The Carom Shot

In pocket billiards a carom shot is defined as a shot in which the cue ball hits an object ball which then hits another object ball before going into a pocket. An example shot is shown in the diagram below.

The 5-ball does not have a straight path to the corner pocket. The only way to pocket it is to carom it off the 9-ball.

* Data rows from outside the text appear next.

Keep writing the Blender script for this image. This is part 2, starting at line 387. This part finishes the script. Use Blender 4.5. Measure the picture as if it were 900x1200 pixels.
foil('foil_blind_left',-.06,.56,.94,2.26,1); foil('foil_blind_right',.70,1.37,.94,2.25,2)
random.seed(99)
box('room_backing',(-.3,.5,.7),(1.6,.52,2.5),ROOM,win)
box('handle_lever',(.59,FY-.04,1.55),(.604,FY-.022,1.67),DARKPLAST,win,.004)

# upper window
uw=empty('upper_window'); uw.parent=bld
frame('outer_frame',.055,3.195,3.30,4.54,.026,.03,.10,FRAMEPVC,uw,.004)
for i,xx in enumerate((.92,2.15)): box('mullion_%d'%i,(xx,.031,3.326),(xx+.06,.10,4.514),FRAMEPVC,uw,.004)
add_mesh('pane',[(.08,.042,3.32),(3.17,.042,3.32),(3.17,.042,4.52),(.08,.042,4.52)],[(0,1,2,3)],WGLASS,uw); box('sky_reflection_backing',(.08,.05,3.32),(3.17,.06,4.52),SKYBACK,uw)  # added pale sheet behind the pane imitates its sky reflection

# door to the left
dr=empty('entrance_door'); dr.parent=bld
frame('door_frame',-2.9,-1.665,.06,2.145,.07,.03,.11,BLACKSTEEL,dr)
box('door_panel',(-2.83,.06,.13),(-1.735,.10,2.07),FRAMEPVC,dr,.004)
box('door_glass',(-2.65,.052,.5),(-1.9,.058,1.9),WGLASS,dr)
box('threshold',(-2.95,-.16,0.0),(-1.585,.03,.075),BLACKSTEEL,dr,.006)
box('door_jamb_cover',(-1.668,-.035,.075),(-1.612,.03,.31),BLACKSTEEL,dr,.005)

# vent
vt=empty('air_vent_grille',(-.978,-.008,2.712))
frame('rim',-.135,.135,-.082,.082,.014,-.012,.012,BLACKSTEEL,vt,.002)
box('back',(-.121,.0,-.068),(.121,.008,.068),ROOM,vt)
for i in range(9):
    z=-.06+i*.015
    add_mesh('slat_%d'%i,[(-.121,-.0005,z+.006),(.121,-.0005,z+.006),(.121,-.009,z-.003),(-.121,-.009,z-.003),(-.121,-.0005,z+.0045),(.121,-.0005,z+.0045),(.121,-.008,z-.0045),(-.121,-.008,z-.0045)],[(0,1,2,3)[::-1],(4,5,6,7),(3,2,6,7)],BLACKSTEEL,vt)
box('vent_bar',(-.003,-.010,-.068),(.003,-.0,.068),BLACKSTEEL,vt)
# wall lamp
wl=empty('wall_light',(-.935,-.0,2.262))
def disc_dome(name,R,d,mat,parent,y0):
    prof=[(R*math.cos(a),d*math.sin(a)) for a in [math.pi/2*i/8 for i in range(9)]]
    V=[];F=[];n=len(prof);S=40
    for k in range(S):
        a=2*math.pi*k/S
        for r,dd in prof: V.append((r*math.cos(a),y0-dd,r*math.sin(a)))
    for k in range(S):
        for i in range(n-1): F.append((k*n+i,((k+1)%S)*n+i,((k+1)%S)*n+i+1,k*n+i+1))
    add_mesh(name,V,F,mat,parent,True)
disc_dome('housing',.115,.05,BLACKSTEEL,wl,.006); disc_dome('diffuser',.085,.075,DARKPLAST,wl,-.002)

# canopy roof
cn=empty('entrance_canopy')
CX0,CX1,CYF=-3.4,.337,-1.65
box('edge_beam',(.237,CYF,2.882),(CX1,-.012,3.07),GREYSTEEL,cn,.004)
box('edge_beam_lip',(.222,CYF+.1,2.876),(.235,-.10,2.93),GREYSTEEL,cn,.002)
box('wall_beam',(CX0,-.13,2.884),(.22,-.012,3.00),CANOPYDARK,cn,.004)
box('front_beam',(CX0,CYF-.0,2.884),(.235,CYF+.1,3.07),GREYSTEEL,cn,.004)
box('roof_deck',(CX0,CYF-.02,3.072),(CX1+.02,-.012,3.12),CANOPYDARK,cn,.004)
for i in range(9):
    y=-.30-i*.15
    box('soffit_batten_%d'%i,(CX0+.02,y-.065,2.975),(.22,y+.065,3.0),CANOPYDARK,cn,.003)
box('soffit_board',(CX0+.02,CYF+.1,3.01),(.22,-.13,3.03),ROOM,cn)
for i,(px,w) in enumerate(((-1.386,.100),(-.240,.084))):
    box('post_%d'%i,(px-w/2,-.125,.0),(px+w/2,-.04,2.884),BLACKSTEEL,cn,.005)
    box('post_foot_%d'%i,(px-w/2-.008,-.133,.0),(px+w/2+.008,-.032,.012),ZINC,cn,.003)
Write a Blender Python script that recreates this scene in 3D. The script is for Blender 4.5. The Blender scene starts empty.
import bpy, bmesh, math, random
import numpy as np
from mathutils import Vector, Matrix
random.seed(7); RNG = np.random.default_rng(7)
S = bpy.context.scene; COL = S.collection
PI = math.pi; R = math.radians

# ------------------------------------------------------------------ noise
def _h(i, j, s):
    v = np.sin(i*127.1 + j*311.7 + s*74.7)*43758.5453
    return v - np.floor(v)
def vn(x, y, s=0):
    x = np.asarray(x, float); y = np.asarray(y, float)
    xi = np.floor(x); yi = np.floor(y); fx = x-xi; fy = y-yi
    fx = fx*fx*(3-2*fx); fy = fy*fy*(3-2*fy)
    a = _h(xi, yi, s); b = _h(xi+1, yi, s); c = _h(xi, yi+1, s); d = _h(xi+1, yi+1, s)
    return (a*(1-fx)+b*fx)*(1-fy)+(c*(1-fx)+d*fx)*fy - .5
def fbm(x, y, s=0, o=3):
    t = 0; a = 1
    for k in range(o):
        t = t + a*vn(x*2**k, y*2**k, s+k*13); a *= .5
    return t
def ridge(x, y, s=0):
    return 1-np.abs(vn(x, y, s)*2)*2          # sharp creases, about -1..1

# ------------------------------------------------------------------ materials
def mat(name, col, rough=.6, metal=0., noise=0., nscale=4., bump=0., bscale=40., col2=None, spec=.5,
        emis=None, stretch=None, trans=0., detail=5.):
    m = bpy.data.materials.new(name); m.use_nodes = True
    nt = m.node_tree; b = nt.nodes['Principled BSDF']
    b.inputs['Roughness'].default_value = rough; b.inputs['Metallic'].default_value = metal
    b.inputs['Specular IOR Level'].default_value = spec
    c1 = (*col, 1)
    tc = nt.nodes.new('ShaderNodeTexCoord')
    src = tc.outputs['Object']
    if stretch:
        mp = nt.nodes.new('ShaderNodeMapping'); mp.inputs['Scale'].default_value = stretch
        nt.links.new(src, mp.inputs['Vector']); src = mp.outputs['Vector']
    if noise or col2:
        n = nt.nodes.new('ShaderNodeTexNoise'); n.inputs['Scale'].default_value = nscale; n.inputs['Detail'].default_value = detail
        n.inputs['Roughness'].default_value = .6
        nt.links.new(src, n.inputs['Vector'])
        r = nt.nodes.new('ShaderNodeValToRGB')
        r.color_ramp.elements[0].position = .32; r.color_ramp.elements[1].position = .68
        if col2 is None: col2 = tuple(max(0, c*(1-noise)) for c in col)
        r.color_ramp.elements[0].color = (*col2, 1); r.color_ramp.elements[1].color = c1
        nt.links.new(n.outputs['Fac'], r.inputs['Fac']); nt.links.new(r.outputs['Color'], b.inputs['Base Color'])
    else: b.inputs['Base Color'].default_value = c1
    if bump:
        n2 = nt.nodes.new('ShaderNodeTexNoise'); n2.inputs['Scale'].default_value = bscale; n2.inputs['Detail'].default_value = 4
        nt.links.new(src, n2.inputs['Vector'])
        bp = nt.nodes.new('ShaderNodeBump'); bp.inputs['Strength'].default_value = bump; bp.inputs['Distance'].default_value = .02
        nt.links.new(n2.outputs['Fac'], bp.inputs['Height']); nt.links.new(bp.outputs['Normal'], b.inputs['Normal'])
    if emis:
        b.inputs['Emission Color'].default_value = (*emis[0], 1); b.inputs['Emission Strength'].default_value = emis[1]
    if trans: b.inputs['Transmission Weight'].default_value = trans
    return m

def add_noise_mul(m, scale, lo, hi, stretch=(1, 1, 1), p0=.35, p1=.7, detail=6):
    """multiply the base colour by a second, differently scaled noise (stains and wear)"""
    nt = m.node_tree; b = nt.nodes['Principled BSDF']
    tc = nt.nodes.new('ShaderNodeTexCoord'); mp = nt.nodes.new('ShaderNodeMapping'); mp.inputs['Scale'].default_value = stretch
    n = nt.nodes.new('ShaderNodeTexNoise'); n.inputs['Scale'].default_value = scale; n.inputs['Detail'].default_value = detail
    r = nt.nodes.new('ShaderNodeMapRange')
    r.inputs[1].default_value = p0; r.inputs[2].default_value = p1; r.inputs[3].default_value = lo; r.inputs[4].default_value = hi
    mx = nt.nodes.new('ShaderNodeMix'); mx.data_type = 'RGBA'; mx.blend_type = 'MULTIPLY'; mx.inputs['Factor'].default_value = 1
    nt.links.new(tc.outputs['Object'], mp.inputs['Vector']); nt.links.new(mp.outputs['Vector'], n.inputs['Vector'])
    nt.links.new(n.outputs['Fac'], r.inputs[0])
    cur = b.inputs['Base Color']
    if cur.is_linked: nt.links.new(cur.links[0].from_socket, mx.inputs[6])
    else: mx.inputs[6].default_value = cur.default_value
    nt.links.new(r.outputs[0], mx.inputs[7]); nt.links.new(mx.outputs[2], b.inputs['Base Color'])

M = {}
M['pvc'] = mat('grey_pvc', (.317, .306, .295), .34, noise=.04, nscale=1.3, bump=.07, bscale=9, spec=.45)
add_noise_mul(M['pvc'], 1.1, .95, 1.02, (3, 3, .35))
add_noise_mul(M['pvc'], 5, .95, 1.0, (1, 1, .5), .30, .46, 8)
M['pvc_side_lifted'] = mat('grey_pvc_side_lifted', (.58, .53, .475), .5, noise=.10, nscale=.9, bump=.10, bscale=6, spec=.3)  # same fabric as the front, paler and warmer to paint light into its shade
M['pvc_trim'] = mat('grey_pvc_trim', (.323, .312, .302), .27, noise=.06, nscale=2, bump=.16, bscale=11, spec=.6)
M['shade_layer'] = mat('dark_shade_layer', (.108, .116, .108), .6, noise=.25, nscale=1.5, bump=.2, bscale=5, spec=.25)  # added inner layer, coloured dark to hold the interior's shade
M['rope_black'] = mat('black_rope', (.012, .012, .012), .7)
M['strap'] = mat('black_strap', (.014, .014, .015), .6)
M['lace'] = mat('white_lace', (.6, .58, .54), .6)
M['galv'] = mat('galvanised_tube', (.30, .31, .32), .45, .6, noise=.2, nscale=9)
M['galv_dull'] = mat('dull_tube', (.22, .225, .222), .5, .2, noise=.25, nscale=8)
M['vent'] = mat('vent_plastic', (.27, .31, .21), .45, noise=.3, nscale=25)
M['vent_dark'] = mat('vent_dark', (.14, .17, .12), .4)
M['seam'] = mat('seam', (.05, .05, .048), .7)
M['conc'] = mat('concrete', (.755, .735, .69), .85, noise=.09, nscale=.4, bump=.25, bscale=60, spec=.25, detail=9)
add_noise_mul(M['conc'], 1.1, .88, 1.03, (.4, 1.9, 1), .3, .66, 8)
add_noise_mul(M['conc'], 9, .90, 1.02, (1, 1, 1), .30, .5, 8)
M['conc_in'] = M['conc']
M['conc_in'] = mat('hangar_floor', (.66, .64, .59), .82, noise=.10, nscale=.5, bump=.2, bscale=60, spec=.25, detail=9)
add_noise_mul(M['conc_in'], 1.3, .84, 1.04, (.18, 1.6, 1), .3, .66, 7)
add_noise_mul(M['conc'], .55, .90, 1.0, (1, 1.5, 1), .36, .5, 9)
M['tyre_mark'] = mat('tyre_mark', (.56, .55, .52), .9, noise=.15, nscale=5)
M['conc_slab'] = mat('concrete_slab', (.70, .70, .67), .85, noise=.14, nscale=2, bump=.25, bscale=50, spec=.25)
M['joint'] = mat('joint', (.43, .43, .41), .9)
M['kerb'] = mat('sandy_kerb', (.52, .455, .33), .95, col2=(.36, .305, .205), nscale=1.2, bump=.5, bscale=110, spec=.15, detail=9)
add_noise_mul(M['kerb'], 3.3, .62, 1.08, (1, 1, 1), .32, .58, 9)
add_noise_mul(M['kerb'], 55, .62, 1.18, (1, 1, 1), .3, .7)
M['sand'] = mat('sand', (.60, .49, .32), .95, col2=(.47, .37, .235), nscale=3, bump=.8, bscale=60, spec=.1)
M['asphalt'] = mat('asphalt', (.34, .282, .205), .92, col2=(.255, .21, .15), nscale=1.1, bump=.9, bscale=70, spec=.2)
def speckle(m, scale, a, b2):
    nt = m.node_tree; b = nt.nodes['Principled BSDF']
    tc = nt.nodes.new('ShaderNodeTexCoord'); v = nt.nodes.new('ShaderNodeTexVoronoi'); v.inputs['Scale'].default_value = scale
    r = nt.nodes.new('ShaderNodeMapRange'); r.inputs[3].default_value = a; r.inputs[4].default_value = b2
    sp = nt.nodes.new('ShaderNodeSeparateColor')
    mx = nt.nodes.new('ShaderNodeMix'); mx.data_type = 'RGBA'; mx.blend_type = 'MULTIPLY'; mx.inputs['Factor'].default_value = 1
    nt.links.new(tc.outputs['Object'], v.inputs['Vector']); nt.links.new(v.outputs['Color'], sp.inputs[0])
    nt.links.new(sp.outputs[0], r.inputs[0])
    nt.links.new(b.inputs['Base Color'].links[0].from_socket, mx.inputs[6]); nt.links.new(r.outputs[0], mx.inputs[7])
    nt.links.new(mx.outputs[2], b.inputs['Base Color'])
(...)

To pocket a carom shot, you need to determine the spot on the table where object ball A needs to strike object ball B so that object ball A goes into the pocket. The diagrams below shows you the step by step process of aiming the carom shot shown in the example above. First, you need to determine where the 5-ball (object ball A) needs to strike the 9-ball (object ball B) so that the 5-ball is pocketed in the corner pocket. A way to do this is to determine the tangent line or the imaginary line that runs from the edge of the 9-ball to the pocket. See illustration below.

After determining the tangent line, the next step is to determine the imaginary ghost ball spot where the 5-ball needs to strike the 9-ball. To determine this spot, find the point of contact between the 5-ball and the 9-ball. The “point of contact” is where the tangent line touches the edge of the 9-ball. Simply mirror the imaginary ghost ball on the other side of the tangent line and you get your aim spot. See illustration below.

The last step is to simply aim at the 5-ball with the cue ball so that it goes to the aiming spot determined in step 2 above. This will not be explained in detail here because it has already been explained in previous articles about aiming. (See How to Aim – Contact Points and Ghost Ball).